Star
Wars: Episode I - The Phantom Menace, the first of
three prequels to the "Star Wars" series is not a film for
mature adults; it is for children who read comic books and
be counted upon to attend the film multiple times. The tagline
of the film is "Every generation has a legend. Every journey
has a first step. Every saga has a beginning." Nevertheless,
strange adult ideas permeate the script, albeit vaguely. Early
in the story we learn that our galaxy is for free trade, but
a rival galaxy insists on collecting tariffs in the manner
of the robber barons of the Rhine River who retarded Germany’s
rise by a few centuries. Our hero Qui-Gon Jinn (played by
Liam Neeson) is an invincible Jedi warrior out to serve a
noble cause, namely, negotiating tariff reduction. However,
he is secretly sent by advisers to weak Queen Amidala (played
by Natalie Portman) because the Federation’s parliament is
in gridlock, unable to make up its mind what to do about the
conflict. In short, democracy is too slow, so covert action
is preferable. George Lucas, the film’s director and scriptwriter,
continues to provide medieval garb and undemocratic conceptions
of politics to young filmviewers in which decisive, executive
power is preferable to the slow, consultative processes of
representative government. Thus, filmviewers get action instead
of reason, the hallmark of fascism. "May the force be with
you" is still the highest ambition of the few. The original
Star Wars film of 1977 tantalized youth to
the glory of warfare in the post-Vietnam era, though with
Cold War discourse. Indeed, in due course President Ronald
Reagan justified extraordinary deficit military spending for
an unattainable "star wars" shield to defend against the "evil
Russian empire" a few years after the "evil Galactic empire"

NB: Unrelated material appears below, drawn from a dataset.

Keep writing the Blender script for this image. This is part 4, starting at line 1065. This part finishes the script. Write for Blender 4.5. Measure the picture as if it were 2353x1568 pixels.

was first identified in Star Wars. Now, Episode
I retrospectively justifies the political process that gave
us Iran-Contra, the Grenada invasion, and countless covert
actions. We even find that fatherless but precocious child
Anakin Skywalker (played by Jake Lloyd) can be taken away
from his mother (played by Pernilla August) in order to fulfill
his Lucasesque destiny as a star warrior and future father
of Luke Skywalker. With no sentimentality about leaving his
mother, it is no wonder that Anakin is later transformed into
Darth Vader. With a weak queen as the ruler of the Federation,
destined to marry Anakin, there is no positive role for women
in Lucas’s preferred undemocratic world. Lucas appeals to
fatherless children to abandon their mothers without tears
in order to join a violent gang, as if they needed any inducement
to do so in the inner cities. Moreover, Jinn’s valet, a bumbling
Stepin Fetchit, can only annoy African Americans, one of whom
(Ahmed Best) plays the part. Nevertheless, the political implications
of Episode I will probably sail over the heads of the audience
and the politicians, and Lucas’s candidate for president,
whoever that may be, is not yet on the political horizon.
Why the prequel? Lucas, director of American Graffiti
(1973), knows the box office power of nostalgia. But just
think: the third of the prequels will come in the year 2005,
when the original cherubic Star Wars fans will
be in their thirties, and a new generation of fascistic racist
sexists can be cultivated all over again to hate their parents.